### AVAILABLE DATA ###

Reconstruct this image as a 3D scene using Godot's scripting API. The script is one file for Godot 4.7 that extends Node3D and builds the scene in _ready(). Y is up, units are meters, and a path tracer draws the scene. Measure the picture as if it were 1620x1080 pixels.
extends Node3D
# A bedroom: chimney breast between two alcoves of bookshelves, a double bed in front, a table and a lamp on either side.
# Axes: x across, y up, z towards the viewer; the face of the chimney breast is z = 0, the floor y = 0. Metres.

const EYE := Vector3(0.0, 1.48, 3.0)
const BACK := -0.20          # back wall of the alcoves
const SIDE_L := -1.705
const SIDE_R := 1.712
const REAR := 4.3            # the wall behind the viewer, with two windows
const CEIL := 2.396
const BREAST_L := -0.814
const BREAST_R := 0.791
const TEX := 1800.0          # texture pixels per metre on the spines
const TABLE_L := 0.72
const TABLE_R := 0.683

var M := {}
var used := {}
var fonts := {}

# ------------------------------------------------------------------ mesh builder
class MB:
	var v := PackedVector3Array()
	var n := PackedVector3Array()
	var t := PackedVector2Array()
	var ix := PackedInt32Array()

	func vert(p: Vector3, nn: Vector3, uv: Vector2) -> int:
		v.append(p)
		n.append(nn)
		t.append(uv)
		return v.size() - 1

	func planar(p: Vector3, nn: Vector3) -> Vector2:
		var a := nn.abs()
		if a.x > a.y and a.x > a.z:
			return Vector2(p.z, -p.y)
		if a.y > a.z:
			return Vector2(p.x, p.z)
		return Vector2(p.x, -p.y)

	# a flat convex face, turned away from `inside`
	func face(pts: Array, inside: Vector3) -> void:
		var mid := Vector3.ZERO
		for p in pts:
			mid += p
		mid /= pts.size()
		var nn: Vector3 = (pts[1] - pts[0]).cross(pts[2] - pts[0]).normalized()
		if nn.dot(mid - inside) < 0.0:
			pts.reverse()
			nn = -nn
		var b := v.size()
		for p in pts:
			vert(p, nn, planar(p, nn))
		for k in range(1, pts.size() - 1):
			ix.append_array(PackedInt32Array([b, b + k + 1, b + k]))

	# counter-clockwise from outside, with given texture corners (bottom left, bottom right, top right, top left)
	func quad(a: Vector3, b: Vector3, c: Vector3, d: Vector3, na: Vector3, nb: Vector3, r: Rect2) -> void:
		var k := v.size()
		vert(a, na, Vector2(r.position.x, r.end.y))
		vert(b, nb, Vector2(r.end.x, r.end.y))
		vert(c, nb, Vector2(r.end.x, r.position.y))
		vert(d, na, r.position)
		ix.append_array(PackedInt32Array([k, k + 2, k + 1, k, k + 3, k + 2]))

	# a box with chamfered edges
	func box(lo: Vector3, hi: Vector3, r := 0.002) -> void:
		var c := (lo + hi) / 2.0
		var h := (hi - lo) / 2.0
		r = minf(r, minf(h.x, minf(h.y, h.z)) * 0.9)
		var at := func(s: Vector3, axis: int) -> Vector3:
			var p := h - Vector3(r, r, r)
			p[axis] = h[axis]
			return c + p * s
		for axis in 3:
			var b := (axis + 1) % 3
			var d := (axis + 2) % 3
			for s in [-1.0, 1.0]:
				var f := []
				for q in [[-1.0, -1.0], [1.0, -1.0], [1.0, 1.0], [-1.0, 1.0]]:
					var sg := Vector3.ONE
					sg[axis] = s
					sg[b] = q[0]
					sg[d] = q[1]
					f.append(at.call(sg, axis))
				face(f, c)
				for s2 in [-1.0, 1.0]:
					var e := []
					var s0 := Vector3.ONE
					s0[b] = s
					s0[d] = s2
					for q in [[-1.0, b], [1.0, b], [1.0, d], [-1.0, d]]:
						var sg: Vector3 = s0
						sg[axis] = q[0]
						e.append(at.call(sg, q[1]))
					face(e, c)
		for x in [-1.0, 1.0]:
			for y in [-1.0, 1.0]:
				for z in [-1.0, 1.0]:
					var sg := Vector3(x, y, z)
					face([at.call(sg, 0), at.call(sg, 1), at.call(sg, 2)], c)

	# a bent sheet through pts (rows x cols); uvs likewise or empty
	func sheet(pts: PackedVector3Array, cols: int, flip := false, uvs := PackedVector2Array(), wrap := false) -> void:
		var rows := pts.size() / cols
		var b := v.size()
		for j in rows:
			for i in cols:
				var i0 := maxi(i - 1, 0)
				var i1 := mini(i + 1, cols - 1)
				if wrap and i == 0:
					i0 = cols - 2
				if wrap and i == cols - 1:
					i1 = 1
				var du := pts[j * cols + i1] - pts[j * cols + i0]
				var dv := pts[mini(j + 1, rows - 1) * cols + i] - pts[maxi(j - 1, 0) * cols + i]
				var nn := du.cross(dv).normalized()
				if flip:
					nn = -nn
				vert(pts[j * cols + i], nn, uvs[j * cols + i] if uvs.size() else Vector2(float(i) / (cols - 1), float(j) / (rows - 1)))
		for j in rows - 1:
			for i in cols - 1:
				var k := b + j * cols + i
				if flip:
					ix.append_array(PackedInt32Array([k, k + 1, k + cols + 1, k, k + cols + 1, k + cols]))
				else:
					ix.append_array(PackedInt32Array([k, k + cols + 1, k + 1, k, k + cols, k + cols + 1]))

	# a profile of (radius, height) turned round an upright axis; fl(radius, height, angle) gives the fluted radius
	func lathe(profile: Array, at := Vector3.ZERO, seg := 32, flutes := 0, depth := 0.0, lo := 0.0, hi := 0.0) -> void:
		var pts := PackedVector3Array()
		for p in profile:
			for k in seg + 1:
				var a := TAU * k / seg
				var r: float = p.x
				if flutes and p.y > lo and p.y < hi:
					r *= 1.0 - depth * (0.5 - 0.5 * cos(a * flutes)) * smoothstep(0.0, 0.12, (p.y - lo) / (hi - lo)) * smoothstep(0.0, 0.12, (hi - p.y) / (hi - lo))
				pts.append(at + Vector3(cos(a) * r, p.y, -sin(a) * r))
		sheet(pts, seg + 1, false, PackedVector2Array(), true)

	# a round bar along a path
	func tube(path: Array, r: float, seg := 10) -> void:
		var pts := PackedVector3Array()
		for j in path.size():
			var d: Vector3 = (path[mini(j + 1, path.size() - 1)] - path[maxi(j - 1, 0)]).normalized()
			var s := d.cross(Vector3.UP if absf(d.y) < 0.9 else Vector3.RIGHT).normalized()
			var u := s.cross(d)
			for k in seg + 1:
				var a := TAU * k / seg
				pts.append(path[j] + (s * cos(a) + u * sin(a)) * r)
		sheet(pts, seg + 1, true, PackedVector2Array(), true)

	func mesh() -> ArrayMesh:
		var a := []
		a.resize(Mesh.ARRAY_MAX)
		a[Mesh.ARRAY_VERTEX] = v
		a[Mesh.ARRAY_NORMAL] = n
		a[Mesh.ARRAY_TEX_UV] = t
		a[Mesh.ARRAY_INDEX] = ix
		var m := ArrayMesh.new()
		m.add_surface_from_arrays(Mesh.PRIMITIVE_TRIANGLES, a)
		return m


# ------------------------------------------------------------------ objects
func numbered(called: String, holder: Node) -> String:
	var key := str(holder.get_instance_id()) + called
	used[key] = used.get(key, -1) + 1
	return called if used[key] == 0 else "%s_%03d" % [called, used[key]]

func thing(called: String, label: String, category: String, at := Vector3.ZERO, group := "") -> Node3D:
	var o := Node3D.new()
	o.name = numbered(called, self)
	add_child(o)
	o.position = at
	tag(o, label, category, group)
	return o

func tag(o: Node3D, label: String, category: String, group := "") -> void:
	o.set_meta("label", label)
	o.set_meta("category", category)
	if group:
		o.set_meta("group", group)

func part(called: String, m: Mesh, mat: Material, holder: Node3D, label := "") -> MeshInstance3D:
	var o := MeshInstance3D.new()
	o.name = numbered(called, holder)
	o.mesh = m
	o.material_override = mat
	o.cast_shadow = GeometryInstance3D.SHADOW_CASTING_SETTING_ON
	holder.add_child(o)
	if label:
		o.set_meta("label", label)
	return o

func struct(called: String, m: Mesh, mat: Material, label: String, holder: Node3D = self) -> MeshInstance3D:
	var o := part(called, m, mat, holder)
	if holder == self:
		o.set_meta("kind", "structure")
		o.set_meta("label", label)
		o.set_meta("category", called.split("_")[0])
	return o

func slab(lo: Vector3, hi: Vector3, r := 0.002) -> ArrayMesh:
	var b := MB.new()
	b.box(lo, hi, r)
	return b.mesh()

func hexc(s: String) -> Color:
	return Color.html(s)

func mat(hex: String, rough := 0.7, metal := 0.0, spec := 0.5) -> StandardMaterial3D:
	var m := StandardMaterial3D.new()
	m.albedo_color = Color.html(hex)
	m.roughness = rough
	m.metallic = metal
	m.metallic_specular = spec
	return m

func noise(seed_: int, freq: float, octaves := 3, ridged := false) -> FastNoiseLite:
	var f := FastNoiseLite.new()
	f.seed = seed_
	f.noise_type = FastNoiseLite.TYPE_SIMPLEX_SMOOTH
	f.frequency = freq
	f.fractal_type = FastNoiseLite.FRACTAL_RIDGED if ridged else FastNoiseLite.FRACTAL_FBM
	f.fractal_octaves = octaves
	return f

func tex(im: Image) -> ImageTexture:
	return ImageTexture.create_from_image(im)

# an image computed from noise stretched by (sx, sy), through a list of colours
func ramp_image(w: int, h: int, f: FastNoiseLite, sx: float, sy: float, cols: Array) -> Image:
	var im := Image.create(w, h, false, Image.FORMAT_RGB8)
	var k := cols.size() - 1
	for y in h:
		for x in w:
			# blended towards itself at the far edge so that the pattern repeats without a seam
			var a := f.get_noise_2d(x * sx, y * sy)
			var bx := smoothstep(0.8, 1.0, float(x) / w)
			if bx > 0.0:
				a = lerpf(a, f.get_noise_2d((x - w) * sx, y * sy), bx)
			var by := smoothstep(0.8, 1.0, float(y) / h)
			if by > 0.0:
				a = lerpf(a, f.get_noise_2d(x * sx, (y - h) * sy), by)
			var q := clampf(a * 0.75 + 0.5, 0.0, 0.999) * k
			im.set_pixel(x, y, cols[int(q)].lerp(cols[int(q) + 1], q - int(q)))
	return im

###

* PROBLEM DESCRIPTION: Copy, please, exactly the lines that start at the first line of the data and end at the line containing "const TABLE_R := 0.683", both kept and no others.

* FINAL RESULT:
Reconstruct this image as a 3D scene using Godot's scripting API. The script is one file for Godot 4.7 that extends Node3D and builds the scene in _ready(). Y is up, units are meters, and a path tracer draws the scene. Measure the picture as if it were 1620x1080 pixels.
extends Node3D
# A bedroom: chimney breast between two alcoves of bookshelves, a double bed in front, a table and a lamp on either side.
# Axes: x across, y up, z towards the viewer; the face of the chimney breast is z = 0, the floor y = 0. Metres.

const EYE := Vector3(0.0, 1.48, 3.0)
const BACK := -0.20          # back wall of the alcoves
const SIDE_L := -1.705
const SIDE_R := 1.712
const REAR := 4.3            # the wall behind the viewer, with two windows
const CEIL := 2.396
const BREAST_L := -0.814
const BREAST_R := 0.791
const TEX := 1800.0          # texture pixels per metre on the spines
const TABLE_L := 0.72
const TABLE_R := 0.683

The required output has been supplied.